### Exercise description
Carry none of the pictures over; set down the material below exactly.

### Dataset excerpt

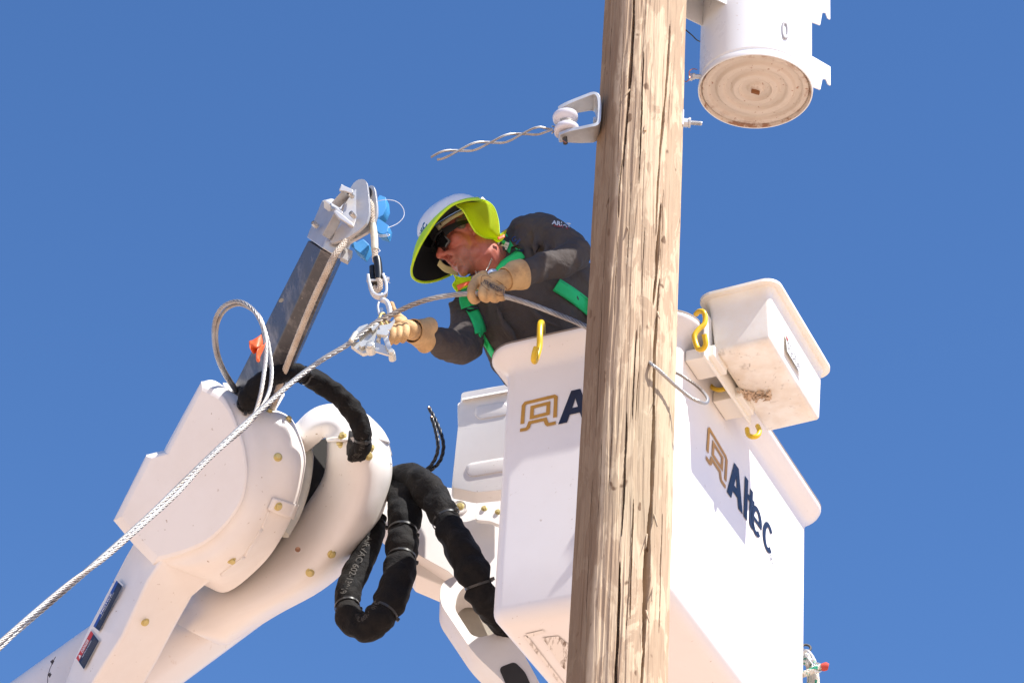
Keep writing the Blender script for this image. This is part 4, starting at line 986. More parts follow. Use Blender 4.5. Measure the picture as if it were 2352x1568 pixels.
# swivel hook
hk = thing('swivel_hook', 'galvanised swivel clevis and snap hook hanging below the winch rope', 'hook', at(880, 700, 7.55))
yk = 7.545
fk = [(849, 630), (845, 640), (853, 668), (862, 682), (870, 686), (882, 680), (889, 668), (884, 640), (876, 630)]
P = spline(pxy([(845, 633, yk), (849, 655, yk), (857, 675, yk), (872, 682, yk), (886, 676, yk), (887, 655, yk), (879, 632, yk)]), 6)
mb = MB(); F = frames(P); Y_ = V((0, 1, 0))
mb.grid([[p+nn*.0042+Y_*.012, p+nn*.0042-Y_*.012, p-nn*.0042-Y_*.012, p-nn*.0042+Y_*.012] for p, nn in [(p, t_.cross(Y_).normalized()) for p, (t_, a, b) in zip(P, F)]], True, True, True)
mb.build('clevis', M['galv'], hk, bevel=.002, seg=2)
MB().tube([at(842, 645, yk), at(892, 641, yk)], .0042, 12).build('clevis_pin', M['galv'], hk)
MB().lathe(at(890, 641, yk), V((1, 0, .1)), [(.007, -.003), (.007, .006)], 6).build('pin_nut', M['galv'], hk)
MB().tube(pxy([(888, 634, yk-.01), (892, 648, yk-.01), (896, 650, yk-.01)]), .0012, 6).build('cotter_pin', M['galv'], hk)
MB().lathe(at(876, 680, yk), (at(878, 694, yk)-at(876, 680, yk)), [(.008, -.006), (.0085, .004), (.0065, .006), (.0065, .02)], 16).build('swivel', M['galv'], hk)
MB().tube(spline(pxy([(878, 688, yk), (888, 694, yk), (894, 708, yk), (895, 722, yk), (888, 734, yk-.0), (877, 735, yk+.005), (871, 728, yk+.008)]), 6), [.0085]*10+[.0088]*12+[.0075]*8+[.006]*7, 14).build('hook', M['galv'], hk)
MB().tube(spline(pxy([(870, 693, yk), (868, 705, yk), (871, 722, yk+.004)]), 6), .0035, 8).build('snap_gate', M['galv'], hk)
MB().prism(pxy([(869, 706, yk), (881, 706, yk), (879, 718, yk), (871, 722, yk)]), V((0, .004, 0))).build('gate_spring', M['steel'], hk)

# ================================================================== STEEL STRANDS
t = NT('galvanised_strand'); t.col(t.mix(t.ramp(t.noise(5, 4, .7), .5, .7), (.42, .405, .385), (.26, .20, .155))); t.set(Roughness=.36, Metallic=.6); M['strand'] = t.m
def strand(P, R, wires=7, pitch=.075, step=.005, name='steel_strand', n=6, ph=0):
    P = resample(P, step); F = frames(P); out = []
    for s in range(wires):
        mb = MB(); rr = R*.70
        mb.tube([p+(a*cos(2*pi*(i*step/pitch+s/wires)+ph)+b*sin(2*pi*(i*step/pitch+s/wires)+ph))*rr for i, (p, (t_, a, b)) in enumerate(zip(P, F))], R*.335, n)
        out.append(mb)
    mb = MB(); mb.tube(P, R*.5, 6); out.append(mb); return out
def one(mbs):
    m_ = MB()
    for x in mbs: m_.add(x.v, x.f)
    return m_
main = [(-60, 1532, 6.90), (0, 1482, 6.95), (160, 1345, 7.08), (330, 1195, 7.22), (420, 1108, 7.30), (520, 1012, 7.38), (600, 940, 7.44), (680, 870, 7.49), (740, 826, 7.51), (800, 790, 7.52), (850, 750, 7.53), (900, 722, 7.54), (960, 695, 7.54), (1020, 680, 7.54), (1080, 674, 7.54), (1120, 676, 7.545), (1160, 681, 7.55), (1220, 699, 7.54), (1280, 722, 7.52), (1335, 745, 7.47), (1400, 780, 7.43), (1470, 815, 7.42)]
gs = thing('guy_strand', 'long steel strand sweeping from the lower left up through both gloves to the pole', 'steel strand', at(0, 1482, 6.95))
main[:0] = [(-900, 2250, 6.2)]
one(strand(spline(pxy(main), 10), .0082, 6, .13, .006)).build('strand', M['strand'], gs, smooth=80)
t = NT('dull_strand'); t.col(t.mix(t.ramp(t.noise(6, 4, .7), .45, .7), (.42, .41, .40), (.28, .22, .18))); t.set(Roughness=.42, Metallic=.55); M['dull'] = t.m
tl = thing('tail_strand', 'spare tail of steel strand looped above the boom cover and wound down the guy', 'steel strand', at(545, 690, 7.4))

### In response
Keep writing the Blender script for this image. This is part 4, starting at line 986. More parts follow. Use Blender 4.5. Measure the picture as if it were 2352x1568 pixels.
# swivel hook
hk = thing('swivel_hook', 'galvanised swivel clevis and snap hook hanging below the winch rope', 'hook', at(880, 700, 7.55))
yk = 7.545
fk = [(849, 630), (845, 640), (853, 668), (862, 682), (870, 686), (882, 680), (889, 668), (884, 640), (876, 630)]
P = spline(pxy([(845, 633, yk), (849, 655, yk), (857, 675, yk), (872, 682, yk), (886, 676, yk), (887, 655, yk), (879, 632, yk)]), 6)
mb = MB(); F = frames(P); Y_ = V((0, 1, 0))
mb.grid([[p+nn*.0042+Y_*.012, p+nn*.0042-Y_*.012, p-nn*.0042-Y_*.012, p-nn*.0042+Y_*.012] for p, nn in [(p, t_.cross(Y_).normalized()) for p, (t_, a, b) in zip(P, F)]], True, True, True)
mb.build('clevis', M['galv'], hk, bevel=.002, seg=2)
MB().tube([at(842, 645, yk), at(892, 641, yk)], .0042, 12).build('clevis_pin', M['galv'], hk)
MB().lathe(at(890, 641, yk), V((1, 0, .1)), [(.007, -.003), (.007, .006)], 6).build('pin_nut', M['galv'], hk)
MB().tube(pxy([(888, 634, yk-.01), (892, 648, yk-.01), (896, 650, yk-.01)]), .0012, 6).build('cotter_pin', M['galv'], hk)
MB().lathe(at(876, 680, yk), (at(878, 694, yk)-at(876, 680, yk)), [(.008, -.006), (.0085, .004), (.0065, .006), (.0065, .02)], 16).build('swivel', M['galv'], hk)
MB().tube(spline(pxy([(878, 688, yk), (888, 694, yk), (894, 708, yk), (895, 722, yk), (888, 734, yk-.0), (877, 735, yk+.005), (871, 728, yk+.008)]), 6), [.0085]*10+[.0088]*12+[.0075]*8+[.006]*7, 14).build('hook', M['galv'], hk)
MB().tube(spline(pxy([(870, 693, yk), (868, 705, yk), (871, 722, yk+.004)]), 6), .0035, 8).build('snap_gate', M['galv'], hk)
MB().prism(pxy([(869, 706, yk), (881, 706, yk), (879, 718, yk), (871, 722, yk)]), V((0, .004, 0))).build('gate_spring', M['steel'], hk)

# ================================================================== STEEL STRANDS
t = NT('galvanised_strand'); t.col(t.mix(t.ramp(t.noise(5, 4, .7), .5, .7), (.42, .405, .385), (.26, .20, .155))); t.set(Roughness=.36, Metallic=.6); M['strand'] = t.m
def strand(P, R, wires=7, pitch=.075, step=.005, name='steel_strand', n=6, ph=0):
    P = resample(P, step); F = frames(P); out = []
    for s in range(wires):
        mb = MB(); rr = R*.70
        mb.tube([p+(a*cos(2*pi*(i*step/pitch+s/wires)+ph)+b*sin(2*pi*(i*step/pitch+s/wires)+ph))*rr for i, (p, (t_, a, b)) in enumerate(zip(P, F))], R*.335, n)
        out.append(mb)
    mb = MB(); mb.tube(P, R*.5, 6); out.append(mb); return out
def one(mbs):
    m_ = MB()
    for x in mbs: m_.add(x.v, x.f)
    return m_
main = [(-60, 1532, 6.90), (0, 1482, 6.95), (160, 1345, 7.08), (330, 1195, 7.22), (420, 1108, 7.30), (520, 1012, 7.38), (600, 940, 7.44), (680, 870, 7.49), (740, 826, 7.51), (800, 790, 7.52), (850, 750, 7.53), (900, 722, 7.54), (960, 695, 7.54), (1020, 680, 7.54), (1080, 674, 7.54), (1120, 676, 7.545), (1160, 681, 7.55), (1220, 699, 7.54), (1280, 722, 7.52), (1335, 745, 7.47), (1400, 780, 7.43), (1470, 815, 7.42)]
gs = thing('guy_strand', 'long steel strand sweeping from the lower left up through both gloves to the pole', 'steel strand', at(0, 1482, 6.95))
main[:0] = [(-900, 2250, 6.2)]
one(strand(spline(pxy(main), 10), .0082, 6, .13, .006)).build('strand', M['strand'], gs, smooth=80)
t = NT('dull_strand'); t.col(t.mix(t.ramp(t.noise(6, 4, .7), .45, .7), (.42, .41, .40), (.28, .22, .18))); t.set(Roughness=.42, Metallic=.55); M['dull'] = t.m
tl = thing('tail_strand', 'spare tail of steel strand looped above the boom cover and wound down the guy', 'steel strand', at(545, 690, 7.4))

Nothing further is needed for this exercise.